A mile west, Buckhorn Baths, the once-famed spa and Mesa landmark, is deteriorating from old age and its closing a decade ago.

The 15-acre site, which opened in 1935 as a trading post, is up for sale, and there is interest among family members and local preservation groups to restore the complex.

"The problem is how long it takes to accomplish that and what the property looks like during that period," Somers said. "Many of these dilapidated and outdated buildings don't have any hope of new life."

Other examples of abandonment and neglect are plentiful, but efforts to revitalize marketplaces are also not hard to find.

"If there were more places like this that are kept up with the 50- to- 60-year-old feel I would come back more often," said Barbara Wagner of Gilbert after shopping at Sun Valley Plaza, a recently refurbished, 107,000-square-foot shopping center at 7246 E. Main.

The center's owner, developer Michael Pollack, said "extremely creative" uses of commercial outlets and turning unproductive property into high-density residential units could put East Main back on its feet.

"Main Street needs more people living along or near it to support the businesses," he said.

But the city needs to step in to attack blight, he said, a problem that Smith said Mesa is virtually powerless to stop.

"The city should surely have the ability to tear down those structures as soon as the property owner settles with the insurance company," Pollack said.

But it doesn't work that way in Mesa, which has historically been reluctant to tell individual owners what they can and can't do with their property.

"Some cities have stringent codes, and they have the ability to go in and force things to happen," Smith said. "Some cities are very aggressive. Historically, Mesa has not been very aggressive."

It was only in 2009 that the city, with voter approval, authorized inspectors to check the interiors of rental properties suspected of being unsafe, he said.

"Now, we are seeing the effects of burned-out property, and people look at it and see that if property owners don't do anything it has the effect of dragging down an area," Smith said.

More on this topic

How other cities attack blight

• Chandler will use a new Voluntary Demolition Program in which owners have to request the demolition and agree to pay one-fourth the cost. The remainder is financed through federal grant funds.
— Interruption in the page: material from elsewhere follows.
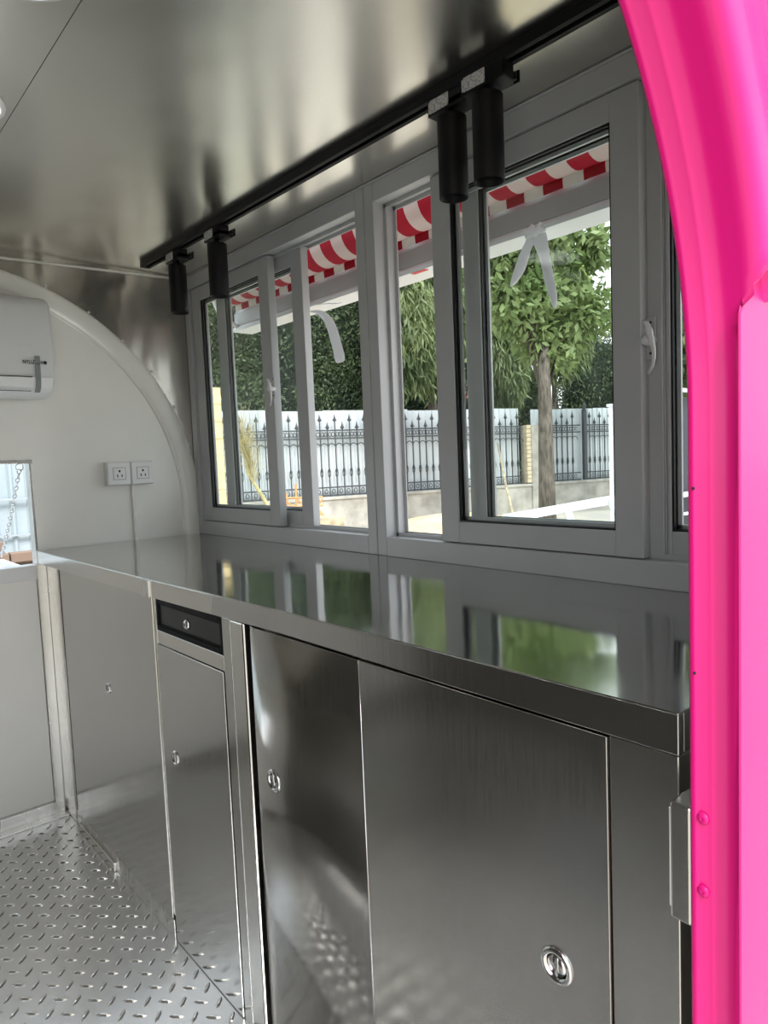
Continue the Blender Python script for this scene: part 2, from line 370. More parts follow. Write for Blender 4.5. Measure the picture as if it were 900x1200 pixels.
# light glossy outer skin panel below the arch hood, right of the opening
def skin_panel():
    pts = [(.6145,-.45),(.6145,1.246),(.622,1.262),(.650,1.296),(.72,1.36),(1.5,1.36),(1.5,-.45)]
    # slanted slab: y recedes to the right
    def Y(x, k): return .2530-(x-.615)*.02-(.003 if k else 0)
    V = []
    for k in (0, 1): V += [(x+(0 if k == 0 else .004 if x > .62 else 0), Y(x, k), z) for x, z in pts]
    n = len(pts); Fc = [tuple(range(n)), tuple(range(n, 2*n))]+[(i, (i+1)%n, n+(i+1)%n, n+i) for i in range(n)]
    MB().add(V, Fc).build('outer_skin', PINK2, wn, bevel=.002)
skin_panel()
for z in (.793, .722):
    MB().lathe([(.0062,0),(.0058,-.0018),(.0035,-.003),(.0012,-.0034),(0,-.0025)], (.6205,.2860,z), (1,0,0), 12).build('screw', PINK, wn)
for z in (1.10, .93):
    MB().lathe([(.0016,0),(.0012,-.001),(0,-.0012)], (.6188,.2925,z), (1,0,0), 8).build('screw', DARK, wn)
# strike box inside the doorway
sb = empty('strike_box', (.64,.31,.74))
MB().box(.6255,.680,.300,.322,.676,.795).build('housing', S_TRIM, sb, .003)
MB().box(.630,.680,.322,.325,.684,.787).build('cover_plate', CHROME, sb, .002)
tag(sb, 'small folded steel strike box behind the pink door edge beside the cabinet end', 'strike box')

# ================================================================ worktop
wt = empty('worktop', (.95, 1.5, HT))
edge = [(F,YN),(.670,.60),(.671,.85),(.672,1.10),(.664,1.35),(.656,1.60),(.652,1.90),(.648,2.25),(.643,2.606)]
MB().prism(edge+[(W+.012,2.606),(W+.012,YN)], 2, HT-.0025, HT).build('top_sheet', S_TOP, wt, .0012)
def fascia(p0, p1, name='fascia', y_edge=None):
    m = MB(); e = [q for q in edge if p0-1e-6 <= q[1] <= p1+1e-6]
    poly = e+[(x+.012, y) for x, y in e[::-1]]
    m.prism(poly, 2, HT-TF, HT-.002); return m
fascia(YN, 1.35).build('fascia', S_DOOR, wt, .0012)
fascia(1.35, 2.61).build('fascia', S_POST, wt, .0012)  # lighter steel on the far run: reflected light put into the colour
box('fascia_joint_cap', (.651, .657, 1.655, 1.70, HT-TF-.001, HT-.003), S_TRIM, wt, .001)
box('end_fascia', (F+.012, W, YN, YN+.012, HT-TF, HT-.002), S_DOOR, wt)
box('under_board', (F+.012, W+.01, YN+.012, 2.6, HT-TF+.006, HT-.003), S_TRIM, wt, 0)
tag(wt, 'long polished stainless steel worktop running under the windows', 'worktop')

# ================================================================ cabinets
def knob(y, z, r, x, parent, angle=0):
    k = MB().lathe([(r,0),(r*.98,-.0025),(r*.80,-.0042),(r*.66,-.0030),(r*.62,.004),(r*.60,.0045)], (x,y,z), (1,0,0), 28).build('flush_pull', CHROME, parent, label='round chrome flush ring pull')
    MB().lathe([(r*.60,.0015),(r*.56,-.0008),(r*.1,-.0012),(0,-.0012)], (x,y,z), (1,0,0), 24).box(x-.0022,x-.0008,y-r*.10,y+r*.06,z-r*.5,z+r*.5).build('ring', CHROME, k)
ZT = HT-TF-.0008
# far cupboard
c1 = empty('cupboard', (.95, 2.05, ZF))
box('body', (.70, W+.01, 1.677, 2.60, ZF, ZT), S_TRIM, c1, 0)
box('corner_post', (F, .71, 2.475, 2.600, ZF, ZT), S_POST, c1, .004)
box('shadow_gap', (.690, .70, 2.436, 2.475, ZF, ZT), DARK, c1, 0)
d = box('sliding_door', (F-.004, F+.012, 1.676, 2.436, -.022, ZT-.001), S_DOOR, c1, .0015)
knob(2.037, .504, .0165, F-.004, d)
box('bottom_rail', (F+.002, .70, 2.085, 2.60, ZF, -.024), S_TRIM, c1, .002)
box('bottom_rail', (F-.012, .70, 2.085, 2.42, ZF, ZF+.028), S_POST, c1, .003)
box('bottom_rail', (F-.003, .70, 1.672, 2.085, ZF, -.024), S_TRIM, c1, .002)
tag(c1, 'farthest steel cupboard at the white end wall, one broad door with a small ring pull', 'cupboard', 'steel cupboards under the worktop')
# drawer unit
c2 = empty('drawer_unit', (.95, 1.45, ZF))
box('body', (.70, W+.01, 1.2225, 1.66, ZF, ZT), S_TRIM, c2, 0)
box('stile', (F, .70, 1.662, 1.674, -.01, ZT), S_POST, c2, .001)
box('rail', (F, .70, 1.318, 1.6605, .704, .738), S_POST, c2, .001)
box('stile', (F, .70, 1.283, 1.317, ZF, ZT), S_DOOR, c2, .001)
box('filler_post', (F-.001, .70, 1.2260, 1.282, ZF, ZT), S_POST, c2, .004)
dr = empty('drawer', (F, 1.49, .78)); dr.parent = c2; dr.location = Vector((F,1.49,.78))-c2.location
MB().box(F+.004, F+.016, 1.319, 1.659, .7395, ZT-.001).build('drawer_front', BLACKG, dr, .001)
def ribs():
    m = MB()
    for zz, y0, y1 in ((.8135,1.322,1.656),(.7455,1.322,1.656)):
        n = 46
        for i in range(n):
            y = y0+(y1-y0)*(i+.5)/n; m.box(F-.0015, F+.0045, y-.0024, y+.0024, zz-.0055, zz+.0055)
    for y in (1.3235, 1.6545): m.box(F-.001, F+.0045, y-.003, y+.003, .75, .81)
    m.box(F+.001, F+.0045, 1.33, 1.648, .8035, .8055); m.box(F+.001, F+.0045, 1.33, 1.648, .7525, .7545)
    m.build('ribbed_border', BLACK, dr)
ribs()
MB().lathe([(.0125,0),(.012,-.004),(.008,-.007),(.0045,-.0075),(.004,-.003),(0,-.003)], (F+.004,1.492,.777), (1,0,0), 20).build('pull', CHROME, dr)
d = box('cupboard_door', (F-.003, F+.012, 1.320, 1.6605, ZF+.002, .7025), S_DOOR, c2, .0015)
knob(1.594, .431, .0185, F-.003, d)
box('shadow_gap', (F+.013, .70, 1.3185, 1.6615, ZF, .7035), DARK, c2, 0)
tag(c2, 'narrow steel unit with black ribbed drawer over a tall door', 'drawer unit')
# near cupboard
c3 = empty('cupboard', (.95, .75, ZF))
box('body', (.70, W+.01, YN+.002, 1.2205, ZF, ZT), S_TRIM, c3, 0)
box('shadow_gap', (.694, .70, 1.2050, 1.2220, ZF, ZT), DARK, c3, 0)
def curved_door(y0, y1, x, name, edge_curl):
    # sheet door whose far edge rolls back a little
    pts = []
    n = 10
    for i in range(n+1):
        t = i/n; y = y1-.045*t; pts.append((x+edge_curl*(1-t)**2.2, y))
    pts += [(x, y0+.002), (x+.002, y0), (x+.014, y0), (x+.014, y1)]
    m = MB().prism(pts, 2, ZF+.004, ZT-.001, True); return m.build(name, S_DOOR, c3, 0)
d = curved_door(.8535, 1.2045, F-.004, 'sliding_door', .006); knob(1.133, .529, .0225, F-.004, d)
d = box('sliding_door', (F-.0035, F+.012, .4135, .8525, ZF+.004, ZT-.001), S_DOOR, c3, .0012); knob(.487, .512, .0235, F-.0035, d)
box('end_post', (F, .70, YN, .4125, ZF, ZT), S_POST, c3, .0015)
box('side_panel', (.70, W, YN, YN+.003, ZF, ZT), S_DOOR, c3, 0)
tag(c3, 'nearest steel cupboard, two flush doors with ring pulls, by the pink doorway', 'cupboard', 'steel cupboards under the worktop')
# give look-alike cupboards their own wording (they differ), so no shared labels remain

# ================================================================ windows
def rect_ring(m, x0, x1, y0, y1, z0, z1, wl_, wr_, wb, wt_):
    """four members of a ring in the y-z plane"""
def member(name, b, matl, parent, bev=.0018): return box(name, b, matl, parent, bev)
def sash(win, name, x0, x1, y0, y1, z0, z1, sw, rwd, handle=None):
    s = empty(name, (x0, (y0+y1)/2, z0)); s.parent = win; s.location = Vector((x0,(y0+y1)/2,z0))-win.location
    member('stile', (x0,x1,y0,y0+sw,z0,z1), PVC, s); member('stile', (x0,x1,y1-sw,y1,z0,z1), PVC, s)
    member('rail', (x0,x1,y0+sw,y1-sw,z0,z0+rwd), PVC, s); member('rail', (x0,x1,y0+sw,y1-sw,z1-rwd,z1), PVC, s)
    g = .004; a, b, c, d_ = y0+sw, y1-sw, z0+rwd, z1-rwd; xm = (x0+x1)/2
    m = MB()
    for xa, xb in ((x0+.004, xm-.002), (xm+.002, x1-.004)):
        m.box(xa,xb,a,a+g,c,d_).box(xa,xb,b-g,b,c,d_).box(xa,xb,a+g,b-g,c,c+g).box(xa,xb,a+g,b-g,d_-g,d_)
    m.build('gasket', GASKET, s, 0)
    # outer glazing bead behind the gasket
    m = MB(); h = .012
    for xa, xb in ((x1-.008, x1-.002),):
        m.box(xa,xb,a+g,a+h,c,d_).box(xa,xb,b-h,b-g,c,d_).box(xa,xb,a+g,b-g,c+g,c+h).box(xa,xb,a+g,b-g,d_-h,d_-g)
    m.build('glazing_bead', PVC, s, 0)
    MB().box(xm-.002, xm+.002, a+.0005, b-.0005, c+.0005, d_-.0005).build('glass', GLASS, s, 0)
    return s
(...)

Property owners also must be current on their taxes and agree to keep the parcel clean and weed-free afterward.

• Phoenix confronts some of its blight with a neighborhood-preservation ordinance that authorizes demolition of unsafe buildings after notice is given to the owner and filed with the county recorder.

• Glendale has teamed with two non-profit groups to buy and renovate vacant homes with federal funds and then sell them.